Mary Robinson, Ireland’s former president, has become the first high-ranking global leader to call on the global community to expect more from Azerbaijan in the run-up to COP29, this year’s global climate summit, which will be held in Baku. In an op-ed published February 15, Robinson, a former United Nations human rights and climate envoy and chair of the influential Elders group, said Azerbaijan must “address basic human rights which are a core attribute of the COP process.” Ireland’s first woman president, Robinson has long been a well-regarded voice for peace, justice, and human rights. She has also been a leader on the issue of climate change, the crisis the UN’s annual COP summits seek to address.

Those summits involve lengthy debates and negotiations among nearly all the world’s countries to address human-induced climate change. As last year was the world’s hottest on record, scientists are now warning the Earth is reaching a point of no return,with the COP meetings a potential last chance to save the world from the worst impacts of climate change. Participants at recent COPs have included U.S. President Joe Biden, UN Secretary-General António Guterres, and King Charles of the United Kingdom, among others. Azerbaijan knows it can expect a similar roster of global power players, and as such, it likely values COP29 mostly as an opportunity to raise its profile on the world stage. Yet with COP’s critical task of making the world a better place, there are many who believe the host country should actually embody that mission.

In her op-ed, Robinson criticized Azerbaijan’s most recent elections this month, which saw incumbent President Ilham Aliyev receive 92% of the vote. As she described, “the persistent grip of the Aliyev family on Azerbaijan’s political landscape is further underscored by the suppression of fair election processes and respect for human rights.” She referred to election monitors from the Organization for Security and Co-operation in Europe, who found that the election was not democratic, calling concerns over the honest reporting of ballots “ominous signs for the international community”. Accordingly, Robinson argued it is “imperative to address the egregious human rights violations perpetrated by the Aliyev regime,” demanding that it “respect human rights and independent media, release all political prisoners, and conclude a peace deal with Armenia.”

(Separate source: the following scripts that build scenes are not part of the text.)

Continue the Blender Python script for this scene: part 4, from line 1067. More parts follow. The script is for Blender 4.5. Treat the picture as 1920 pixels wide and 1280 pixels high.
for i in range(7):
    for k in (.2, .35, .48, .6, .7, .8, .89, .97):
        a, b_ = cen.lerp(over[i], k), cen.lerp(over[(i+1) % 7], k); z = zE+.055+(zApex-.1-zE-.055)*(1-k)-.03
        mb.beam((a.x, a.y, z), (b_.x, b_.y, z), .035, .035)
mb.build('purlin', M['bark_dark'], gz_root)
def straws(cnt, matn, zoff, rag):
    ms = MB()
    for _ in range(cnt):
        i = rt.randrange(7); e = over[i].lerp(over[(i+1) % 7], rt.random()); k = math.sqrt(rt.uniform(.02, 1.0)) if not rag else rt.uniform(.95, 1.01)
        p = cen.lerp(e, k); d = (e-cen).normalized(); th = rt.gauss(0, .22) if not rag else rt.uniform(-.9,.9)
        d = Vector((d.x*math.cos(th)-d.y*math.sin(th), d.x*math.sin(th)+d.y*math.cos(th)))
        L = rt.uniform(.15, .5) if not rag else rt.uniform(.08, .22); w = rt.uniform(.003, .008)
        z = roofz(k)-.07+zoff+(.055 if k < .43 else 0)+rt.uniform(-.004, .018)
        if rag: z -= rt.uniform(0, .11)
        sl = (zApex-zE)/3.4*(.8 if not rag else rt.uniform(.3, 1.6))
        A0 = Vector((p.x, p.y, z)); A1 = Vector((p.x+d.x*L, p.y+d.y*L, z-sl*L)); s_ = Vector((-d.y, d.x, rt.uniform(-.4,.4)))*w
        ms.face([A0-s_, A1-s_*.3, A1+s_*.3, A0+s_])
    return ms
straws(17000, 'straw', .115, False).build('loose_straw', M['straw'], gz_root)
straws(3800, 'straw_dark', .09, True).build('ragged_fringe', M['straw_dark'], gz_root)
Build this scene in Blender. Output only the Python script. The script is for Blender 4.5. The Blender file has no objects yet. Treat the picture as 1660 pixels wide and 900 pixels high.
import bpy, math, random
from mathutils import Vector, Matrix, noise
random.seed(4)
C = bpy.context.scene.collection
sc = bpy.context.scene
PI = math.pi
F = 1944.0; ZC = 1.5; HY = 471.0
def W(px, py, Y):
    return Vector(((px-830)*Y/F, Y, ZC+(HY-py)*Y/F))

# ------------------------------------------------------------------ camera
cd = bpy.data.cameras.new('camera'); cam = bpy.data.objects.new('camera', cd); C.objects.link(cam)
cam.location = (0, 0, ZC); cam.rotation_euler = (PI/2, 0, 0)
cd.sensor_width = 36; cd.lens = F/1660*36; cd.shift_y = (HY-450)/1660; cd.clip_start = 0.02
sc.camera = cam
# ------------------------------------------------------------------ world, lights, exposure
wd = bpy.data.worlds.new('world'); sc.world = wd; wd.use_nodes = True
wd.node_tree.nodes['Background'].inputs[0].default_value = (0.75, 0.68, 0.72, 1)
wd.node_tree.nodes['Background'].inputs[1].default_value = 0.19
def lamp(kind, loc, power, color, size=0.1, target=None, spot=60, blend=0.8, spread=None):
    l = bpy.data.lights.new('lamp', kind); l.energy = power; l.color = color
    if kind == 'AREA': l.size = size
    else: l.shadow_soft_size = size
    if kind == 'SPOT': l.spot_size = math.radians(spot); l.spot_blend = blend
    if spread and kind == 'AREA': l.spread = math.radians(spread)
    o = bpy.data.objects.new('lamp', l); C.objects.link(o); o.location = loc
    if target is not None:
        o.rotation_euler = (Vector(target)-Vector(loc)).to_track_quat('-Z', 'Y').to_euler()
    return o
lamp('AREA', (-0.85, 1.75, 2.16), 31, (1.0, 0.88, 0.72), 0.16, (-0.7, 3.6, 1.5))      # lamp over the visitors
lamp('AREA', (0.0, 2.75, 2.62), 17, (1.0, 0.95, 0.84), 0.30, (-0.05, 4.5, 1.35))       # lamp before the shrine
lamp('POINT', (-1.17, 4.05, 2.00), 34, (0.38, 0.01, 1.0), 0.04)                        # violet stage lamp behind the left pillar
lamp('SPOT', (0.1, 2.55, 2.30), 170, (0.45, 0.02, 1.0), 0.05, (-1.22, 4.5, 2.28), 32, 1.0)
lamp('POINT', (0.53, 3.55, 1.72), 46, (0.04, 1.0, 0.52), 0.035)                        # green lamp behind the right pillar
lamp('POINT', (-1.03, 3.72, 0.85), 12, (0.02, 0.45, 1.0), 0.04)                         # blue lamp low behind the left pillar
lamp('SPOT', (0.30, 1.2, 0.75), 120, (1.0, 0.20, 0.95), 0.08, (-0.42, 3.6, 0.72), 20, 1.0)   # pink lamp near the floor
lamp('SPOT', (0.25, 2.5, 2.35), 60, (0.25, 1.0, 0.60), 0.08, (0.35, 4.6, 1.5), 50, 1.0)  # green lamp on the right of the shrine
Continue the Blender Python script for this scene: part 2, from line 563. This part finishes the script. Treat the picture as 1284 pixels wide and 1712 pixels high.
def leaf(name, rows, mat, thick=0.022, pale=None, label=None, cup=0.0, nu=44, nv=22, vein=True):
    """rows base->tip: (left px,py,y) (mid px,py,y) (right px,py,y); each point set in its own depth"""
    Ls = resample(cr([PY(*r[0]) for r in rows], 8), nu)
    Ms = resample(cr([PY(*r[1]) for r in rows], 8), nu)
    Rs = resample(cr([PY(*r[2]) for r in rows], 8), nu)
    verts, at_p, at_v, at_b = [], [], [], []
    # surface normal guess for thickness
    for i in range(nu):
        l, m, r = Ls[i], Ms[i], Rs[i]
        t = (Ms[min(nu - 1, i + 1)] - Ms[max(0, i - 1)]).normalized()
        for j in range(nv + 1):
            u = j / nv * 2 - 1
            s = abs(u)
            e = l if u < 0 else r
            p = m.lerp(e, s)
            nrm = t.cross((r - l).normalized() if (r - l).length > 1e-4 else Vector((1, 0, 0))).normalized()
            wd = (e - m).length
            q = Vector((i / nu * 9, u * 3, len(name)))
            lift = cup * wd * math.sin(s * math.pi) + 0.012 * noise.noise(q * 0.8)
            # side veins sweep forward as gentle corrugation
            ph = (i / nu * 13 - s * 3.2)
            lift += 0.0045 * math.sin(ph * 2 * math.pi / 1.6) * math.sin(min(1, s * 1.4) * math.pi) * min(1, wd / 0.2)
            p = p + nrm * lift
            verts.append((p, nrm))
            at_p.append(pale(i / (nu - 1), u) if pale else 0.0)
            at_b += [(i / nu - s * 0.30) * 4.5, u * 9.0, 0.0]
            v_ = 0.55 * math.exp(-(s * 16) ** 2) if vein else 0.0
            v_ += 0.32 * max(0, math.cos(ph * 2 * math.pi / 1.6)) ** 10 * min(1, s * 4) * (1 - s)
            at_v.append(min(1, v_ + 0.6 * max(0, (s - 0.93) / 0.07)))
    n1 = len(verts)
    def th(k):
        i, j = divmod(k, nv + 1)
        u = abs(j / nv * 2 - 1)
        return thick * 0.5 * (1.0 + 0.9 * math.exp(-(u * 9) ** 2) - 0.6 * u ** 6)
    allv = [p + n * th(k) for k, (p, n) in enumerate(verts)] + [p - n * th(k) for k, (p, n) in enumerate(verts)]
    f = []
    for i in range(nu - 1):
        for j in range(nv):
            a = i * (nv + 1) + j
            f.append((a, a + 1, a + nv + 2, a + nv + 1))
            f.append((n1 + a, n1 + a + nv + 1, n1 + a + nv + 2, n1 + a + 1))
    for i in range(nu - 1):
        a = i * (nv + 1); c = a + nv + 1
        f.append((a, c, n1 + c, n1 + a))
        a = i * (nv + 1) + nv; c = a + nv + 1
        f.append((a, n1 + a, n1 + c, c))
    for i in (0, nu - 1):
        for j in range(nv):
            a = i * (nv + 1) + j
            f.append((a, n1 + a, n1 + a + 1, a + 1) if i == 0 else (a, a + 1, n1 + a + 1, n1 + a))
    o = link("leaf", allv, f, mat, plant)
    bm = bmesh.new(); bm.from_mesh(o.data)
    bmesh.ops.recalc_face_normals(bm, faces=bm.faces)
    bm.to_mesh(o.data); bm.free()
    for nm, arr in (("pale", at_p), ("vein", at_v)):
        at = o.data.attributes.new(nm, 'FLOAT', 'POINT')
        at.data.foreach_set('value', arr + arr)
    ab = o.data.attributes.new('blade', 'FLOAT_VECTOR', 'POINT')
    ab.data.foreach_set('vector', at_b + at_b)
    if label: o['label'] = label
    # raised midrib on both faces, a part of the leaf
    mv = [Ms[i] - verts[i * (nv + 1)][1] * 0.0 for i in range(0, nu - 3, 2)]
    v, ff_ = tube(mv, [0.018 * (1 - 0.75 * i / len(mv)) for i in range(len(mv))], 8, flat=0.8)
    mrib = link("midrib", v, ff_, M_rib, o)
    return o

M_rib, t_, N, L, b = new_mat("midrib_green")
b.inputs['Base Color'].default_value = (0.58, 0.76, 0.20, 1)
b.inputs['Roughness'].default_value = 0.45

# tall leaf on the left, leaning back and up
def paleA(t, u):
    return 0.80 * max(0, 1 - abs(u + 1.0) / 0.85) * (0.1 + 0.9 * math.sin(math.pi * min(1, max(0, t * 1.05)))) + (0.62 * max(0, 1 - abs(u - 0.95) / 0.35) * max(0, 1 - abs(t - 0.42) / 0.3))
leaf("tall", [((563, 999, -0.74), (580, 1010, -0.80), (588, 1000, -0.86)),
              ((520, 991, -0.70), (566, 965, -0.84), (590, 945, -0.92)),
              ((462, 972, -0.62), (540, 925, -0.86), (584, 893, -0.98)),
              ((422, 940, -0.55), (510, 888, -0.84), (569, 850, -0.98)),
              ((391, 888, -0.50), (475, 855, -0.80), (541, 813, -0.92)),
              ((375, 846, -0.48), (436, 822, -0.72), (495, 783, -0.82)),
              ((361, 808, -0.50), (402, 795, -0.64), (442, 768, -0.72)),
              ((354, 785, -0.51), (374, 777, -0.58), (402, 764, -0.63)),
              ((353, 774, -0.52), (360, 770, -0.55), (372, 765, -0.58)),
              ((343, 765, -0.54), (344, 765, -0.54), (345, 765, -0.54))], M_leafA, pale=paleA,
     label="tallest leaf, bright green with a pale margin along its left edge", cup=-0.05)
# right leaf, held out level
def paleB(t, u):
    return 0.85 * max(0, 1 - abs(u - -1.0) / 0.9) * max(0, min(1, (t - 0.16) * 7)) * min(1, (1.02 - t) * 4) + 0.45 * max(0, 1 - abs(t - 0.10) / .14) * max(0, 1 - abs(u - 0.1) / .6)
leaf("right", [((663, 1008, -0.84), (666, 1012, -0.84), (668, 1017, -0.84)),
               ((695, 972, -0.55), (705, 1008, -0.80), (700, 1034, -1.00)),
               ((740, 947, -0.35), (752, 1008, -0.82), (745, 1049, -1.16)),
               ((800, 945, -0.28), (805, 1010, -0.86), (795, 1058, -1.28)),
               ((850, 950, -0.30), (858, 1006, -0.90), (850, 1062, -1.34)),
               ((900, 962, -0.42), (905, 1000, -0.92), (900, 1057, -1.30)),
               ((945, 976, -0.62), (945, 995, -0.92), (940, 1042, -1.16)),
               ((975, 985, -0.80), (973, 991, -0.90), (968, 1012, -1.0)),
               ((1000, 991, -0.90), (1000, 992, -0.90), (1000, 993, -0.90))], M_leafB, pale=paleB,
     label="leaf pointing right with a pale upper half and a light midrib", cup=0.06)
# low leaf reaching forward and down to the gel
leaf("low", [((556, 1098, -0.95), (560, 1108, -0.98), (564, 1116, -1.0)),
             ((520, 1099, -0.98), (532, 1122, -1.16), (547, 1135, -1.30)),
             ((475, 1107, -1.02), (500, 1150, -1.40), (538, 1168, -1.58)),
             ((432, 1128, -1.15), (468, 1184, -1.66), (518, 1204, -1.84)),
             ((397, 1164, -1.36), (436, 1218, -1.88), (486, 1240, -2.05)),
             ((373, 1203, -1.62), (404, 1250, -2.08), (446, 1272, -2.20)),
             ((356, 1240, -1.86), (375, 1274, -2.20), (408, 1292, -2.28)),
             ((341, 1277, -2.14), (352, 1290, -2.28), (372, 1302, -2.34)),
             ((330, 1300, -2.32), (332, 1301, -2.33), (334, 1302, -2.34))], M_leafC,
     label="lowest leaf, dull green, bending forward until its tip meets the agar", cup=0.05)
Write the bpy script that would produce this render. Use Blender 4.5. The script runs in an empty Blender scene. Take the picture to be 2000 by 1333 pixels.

If Azerbaijan expected hosting COP29 to be a pure propaganda coup, statements from leaders like Robinson show that the distinction comes with great responsibility, which Azerbaijan appears unprepared to meet. Instead, Azerbaijan has already lashed out at those who would link hosting COP29 with its human rights record. Earlier this month, U.S. Senator Ben Cardin (D-Md.), who chairs the Foreign Relations Committee, tweeted: “Azerbaijan’s assault on journalists, illegal detention of opposition & alleged use of transnational repression are anti-democratic tactics. Baku must release political prisoners & halt harassment to be part of the international community, ahead of COP29.” In response, a senior Azerbaijani official called the statement “political blackmail”, while a government-linked NGO accused the senator of “Azerbaijanophobia”.

Azerbaijan’s sensitivity to the notion it has certain human rights responsibilities as COP29 host appears to belie a deep insecurity. Though only recently named as host, Azerbaijan has already fully integrated it into its national branding. For example, the rhetoric could not be more soaring in this new commercial for AZAL Airlines, the national carrier owned by political elites, including one of Aliyev’s daughters, Arzu. In it, Fergus Auld, the UK’s ambassador in Baku, suits up to play an AZAL pilot, while saying: “As the world turns its gaze to Azerbaijan for COP29, these flights become more than pathways. They become conduits of collaboration, avenues of action, and bridges to a shared future.”

Yet with the world’s gaze on it, the totalitarian regime in Baku cannot control everyone who might be watching or what they might be looking into, and that attention will certainly not be all to its liking.